### DATA BLOCK
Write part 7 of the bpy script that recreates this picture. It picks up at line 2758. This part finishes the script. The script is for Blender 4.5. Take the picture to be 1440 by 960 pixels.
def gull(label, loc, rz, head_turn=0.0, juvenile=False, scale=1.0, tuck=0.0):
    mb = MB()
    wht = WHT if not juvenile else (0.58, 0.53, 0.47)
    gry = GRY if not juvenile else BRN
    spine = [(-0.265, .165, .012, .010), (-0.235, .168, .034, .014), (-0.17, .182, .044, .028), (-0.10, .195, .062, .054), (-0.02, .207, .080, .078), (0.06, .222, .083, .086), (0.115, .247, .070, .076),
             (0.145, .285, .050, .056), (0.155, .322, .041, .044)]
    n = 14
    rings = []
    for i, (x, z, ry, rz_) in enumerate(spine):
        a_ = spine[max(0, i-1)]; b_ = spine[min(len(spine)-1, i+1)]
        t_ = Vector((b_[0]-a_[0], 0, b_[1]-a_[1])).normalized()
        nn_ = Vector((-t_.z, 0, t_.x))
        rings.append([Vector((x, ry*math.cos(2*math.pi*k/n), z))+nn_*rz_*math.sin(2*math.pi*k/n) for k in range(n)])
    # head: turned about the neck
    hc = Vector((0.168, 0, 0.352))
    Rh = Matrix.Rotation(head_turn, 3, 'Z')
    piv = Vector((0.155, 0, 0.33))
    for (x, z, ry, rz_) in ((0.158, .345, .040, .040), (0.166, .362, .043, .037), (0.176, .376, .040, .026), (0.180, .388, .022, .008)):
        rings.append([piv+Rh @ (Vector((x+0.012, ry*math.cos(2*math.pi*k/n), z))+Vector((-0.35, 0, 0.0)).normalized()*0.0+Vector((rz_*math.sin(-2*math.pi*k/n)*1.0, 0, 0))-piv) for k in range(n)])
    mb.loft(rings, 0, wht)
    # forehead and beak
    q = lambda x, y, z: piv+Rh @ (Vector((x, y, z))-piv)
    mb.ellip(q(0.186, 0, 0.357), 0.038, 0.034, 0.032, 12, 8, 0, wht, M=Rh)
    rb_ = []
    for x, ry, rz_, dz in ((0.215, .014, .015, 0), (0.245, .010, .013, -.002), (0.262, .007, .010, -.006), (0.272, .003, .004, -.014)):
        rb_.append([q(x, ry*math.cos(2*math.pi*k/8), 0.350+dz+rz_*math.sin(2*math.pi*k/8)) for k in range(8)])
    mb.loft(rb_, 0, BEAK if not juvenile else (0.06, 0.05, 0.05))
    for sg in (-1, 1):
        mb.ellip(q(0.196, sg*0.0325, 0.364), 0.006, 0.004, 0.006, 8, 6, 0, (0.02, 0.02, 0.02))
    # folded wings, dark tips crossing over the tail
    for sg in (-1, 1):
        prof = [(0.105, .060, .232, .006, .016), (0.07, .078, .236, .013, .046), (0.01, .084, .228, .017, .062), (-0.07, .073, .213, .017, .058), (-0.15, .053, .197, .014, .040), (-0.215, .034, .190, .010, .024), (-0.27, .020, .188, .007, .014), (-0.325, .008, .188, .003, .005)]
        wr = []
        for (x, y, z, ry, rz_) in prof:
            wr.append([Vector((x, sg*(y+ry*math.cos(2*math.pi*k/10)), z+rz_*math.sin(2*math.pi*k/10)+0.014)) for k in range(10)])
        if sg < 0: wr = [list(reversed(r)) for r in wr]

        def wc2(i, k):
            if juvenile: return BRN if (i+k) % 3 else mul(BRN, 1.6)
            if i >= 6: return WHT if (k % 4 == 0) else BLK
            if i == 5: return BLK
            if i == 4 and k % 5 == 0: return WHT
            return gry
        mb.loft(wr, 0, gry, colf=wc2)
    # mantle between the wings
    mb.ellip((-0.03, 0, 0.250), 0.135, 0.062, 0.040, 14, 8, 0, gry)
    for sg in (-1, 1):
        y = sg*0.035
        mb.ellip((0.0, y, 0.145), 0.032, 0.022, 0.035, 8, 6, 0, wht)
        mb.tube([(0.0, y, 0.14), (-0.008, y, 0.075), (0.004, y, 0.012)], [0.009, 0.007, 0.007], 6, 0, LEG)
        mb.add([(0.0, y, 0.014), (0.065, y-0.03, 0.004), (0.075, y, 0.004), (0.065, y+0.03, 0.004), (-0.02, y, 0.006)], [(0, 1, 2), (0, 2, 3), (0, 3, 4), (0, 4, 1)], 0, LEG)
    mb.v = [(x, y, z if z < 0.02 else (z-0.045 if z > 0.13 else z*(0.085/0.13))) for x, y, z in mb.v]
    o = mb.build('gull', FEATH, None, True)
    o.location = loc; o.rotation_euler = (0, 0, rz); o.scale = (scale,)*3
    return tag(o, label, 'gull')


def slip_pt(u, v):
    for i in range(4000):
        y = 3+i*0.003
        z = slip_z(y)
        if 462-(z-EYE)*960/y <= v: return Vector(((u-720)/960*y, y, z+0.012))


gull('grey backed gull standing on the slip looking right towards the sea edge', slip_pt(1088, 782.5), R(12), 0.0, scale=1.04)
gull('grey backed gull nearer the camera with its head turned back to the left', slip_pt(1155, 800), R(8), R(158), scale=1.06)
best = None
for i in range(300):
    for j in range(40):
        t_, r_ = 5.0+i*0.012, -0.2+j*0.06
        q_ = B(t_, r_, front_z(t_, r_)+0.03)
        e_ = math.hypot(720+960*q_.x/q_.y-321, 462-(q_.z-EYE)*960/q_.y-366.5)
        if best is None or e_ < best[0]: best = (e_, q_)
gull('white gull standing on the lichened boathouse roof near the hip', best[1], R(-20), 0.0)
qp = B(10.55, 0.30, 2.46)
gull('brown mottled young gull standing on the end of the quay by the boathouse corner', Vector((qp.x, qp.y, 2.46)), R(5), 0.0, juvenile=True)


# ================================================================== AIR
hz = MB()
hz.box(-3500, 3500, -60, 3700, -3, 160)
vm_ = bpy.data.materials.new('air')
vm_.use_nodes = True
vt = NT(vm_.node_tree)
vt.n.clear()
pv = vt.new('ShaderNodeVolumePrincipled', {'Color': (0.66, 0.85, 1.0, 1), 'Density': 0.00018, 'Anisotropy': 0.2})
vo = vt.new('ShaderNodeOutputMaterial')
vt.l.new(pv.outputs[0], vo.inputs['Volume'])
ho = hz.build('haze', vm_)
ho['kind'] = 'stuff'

### WRITTEN REQUEST
Transcribe the data. Leave every line exactly as it is.

### SOLUTION TO THIS EXERCISE
Write part 7 of the bpy script that recreates this picture. It picks up at line 2758. This part finishes the script. The script is for Blender 4.5. Take the picture to be 1440 by 960 pixels.
def gull(label, loc, rz, head_turn=0.0, juvenile=False, scale=1.0, tuck=0.0):
    mb = MB()
    wht = WHT if not juvenile else (0.58, 0.53, 0.47)
    gry = GRY if not juvenile else BRN
    spine = [(-0.265, .165, .012, .010), (-0.235, .168, .034, .014), (-0.17, .182, .044, .028), (-0.10, .195, .062, .054), (-0.02, .207, .080, .078), (0.06, .222, .083, .086), (0.115, .247, .070, .076),
             (0.145, .285, .050, .056), (0.155, .322, .041, .044)]
    n = 14
    rings = []
    for i, (x, z, ry, rz_) in enumerate(spine):
        a_ = spine[max(0, i-1)]; b_ = spine[min(len(spine)-1, i+1)]
        t_ = Vector((b_[0]-a_[0], 0, b_[1]-a_[1])).normalized()
        nn_ = Vector((-t_.z, 0, t_.x))
        rings.append([Vector((x, ry*math.cos(2*math.pi*k/n), z))+nn_*rz_*math.sin(2*math.pi*k/n) for k in range(n)])
    # head: turned about the neck
    hc = Vector((0.168, 0, 0.352))
    Rh = Matrix.Rotation(head_turn, 3, 'Z')
    piv = Vector((0.155, 0, 0.33))
    for (x, z, ry, rz_) in ((0.158, .345, .040, .040), (0.166, .362, .043, .037), (0.176, .376, .040, .026), (0.180, .388, .022, .008)):
        rings.append([piv+Rh @ (Vector((x+0.012, ry*math.cos(2*math.pi*k/n), z))+Vector((-0.35, 0, 0.0)).normalized()*0.0+Vector((rz_*math.sin(-2*math.pi*k/n)*1.0, 0, 0))-piv) for k in range(n)])
    mb.loft(rings, 0, wht)
    # forehead and beak
    q = lambda x, y, z: piv+Rh @ (Vector((x, y, z))-piv)
    mb.ellip(q(0.186, 0, 0.357), 0.038, 0.034, 0.032, 12, 8, 0, wht, M=Rh)
    rb_ = []
    for x, ry, rz_, dz in ((0.215, .014, .015, 0), (0.245, .010, .013, -.002), (0.262, .007, .010, -.006), (0.272, .003, .004, -.014)):
        rb_.append([q(x, ry*math.cos(2*math.pi*k/8), 0.350+dz+rz_*math.sin(2*math.pi*k/8)) for k in range(8)])
    mb.loft(rb_, 0, BEAK if not juvenile else (0.06, 0.05, 0.05))
    for sg in (-1, 1):
        mb.ellip(q(0.196, sg*0.0325, 0.364), 0.006, 0.004, 0.006, 8, 6, 0, (0.02, 0.02, 0.02))
    # folded wings, dark tips crossing over the tail
    for sg in (-1, 1):
        prof = [(0.105, .060, .232, .006, .016), (0.07, .078, .236, .013, .046), (0.01, .084, .228, .017, .062), (-0.07, .073, .213, .017, .058), (-0.15, .053, .197, .014, .040), (-0.215, .034, .190, .010, .024), (-0.27, .020, .188, .007, .014), (-0.325, .008, .188, .003, .005)]
        wr = []
        for (x, y, z, ry, rz_) in prof:
            wr.append([Vector((x, sg*(y+ry*math.cos(2*math.pi*k/10)), z+rz_*math.sin(2*math.pi*k/10)+0.014)) for k in range(10)])
        if sg < 0: wr = [list(reversed(r)) for r in wr]

        def wc2(i, k):
            if juvenile: return BRN if (i+k) % 3 else mul(BRN, 1.6)
            if i >= 6: return WHT if (k % 4 == 0) else BLK
            if i == 5: return BLK
            if i == 4 and k % 5 == 0: return WHT
            return gry
        mb.loft(wr, 0, gry, colf=wc2)
    # mantle between the wings
    mb.ellip((-0.03, 0, 0.250), 0.135, 0.062, 0.040, 14, 8, 0, gry)
    for sg in (-1, 1):
        y = sg*0.035
        mb.ellip((0.0, y, 0.145), 0.032, 0.022, 0.035, 8, 6, 0, wht)
        mb.tube([(0.0, y, 0.14), (-0.008, y, 0.075), (0.004, y, 0.012)], [0.009, 0.007, 0.007], 6, 0, LEG)
        mb.add([(0.0, y, 0.014), (0.065, y-0.03, 0.004), (0.075, y, 0.004), (0.065, y+0.03, 0.004), (-0.02, y, 0.006)], [(0, 1, 2), (0, 2, 3), (0, 3, 4), (0, 4, 1)], 0, LEG)
    mb.v = [(x, y, z if z < 0.02 else (z-0.045 if z > 0.13 else z*(0.085/0.13))) for x, y, z in mb.v]
    o = mb.build('gull', FEATH, None, True)
    o.location = loc; o.rotation_euler = (0, 0, rz); o.scale = (scale,)*3
    return tag(o, label, 'gull')


def slip_pt(u, v):
    for i in range(4000):
        y = 3+i*0.003
        z = slip_z(y)
        if 462-(z-EYE)*960/y <= v: return Vector(((u-720)/960*y, y, z+0.012))


gull('grey backed gull standing on the slip looking right towards the sea edge', slip_pt(1088, 782.5), R(12), 0.0, scale=1.04)
gull('grey backed gull nearer the camera with its head turned back to the left', slip_pt(1155, 800), R(8), R(158), scale=1.06)
best = None
for i in range(300):
    for j in range(40):
        t_, r_ = 5.0+i*0.012, -0.2+j*0.06
        q_ = B(t_, r_, front_z(t_, r_)+0.03)
        e_ = math.hypot(720+960*q_.x/q_.y-321, 462-(q_.z-EYE)*960/q_.y-366.5)
        if best is None or e_ < best[0]: best = (e_, q_)
gull('white gull standing on the lichened boathouse roof near the hip', best[1], R(-20), 0.0)
qp = B(10.55, 0.30, 2.46)
gull('brown mottled young gull standing on the end of the quay by the boathouse corner', Vector((qp.x, qp.y, 2.46)), R(5), 0.0, juvenile=True)


# ================================================================== AIR
hz = MB()
hz.box(-3500, 3500, -60, 3700, -3, 160)
vm_ = bpy.data.materials.new('air')
vm_.use_nodes = True
vt = NT(vm_.node_tree)
vt.n.clear()
pv = vt.new('ShaderNodeVolumePrincipled', {'Color': (0.66, 0.85, 1.0, 1), 'Density': 0.00018, 'Anisotropy': 0.2})
vo = vt.new('ShaderNodeOutputMaterial')
vt.l.new(pv.outputs[0], vo.inputs['Volume'])
ho = hz.build('haze', vm_)
ho['kind'] = 'stuff'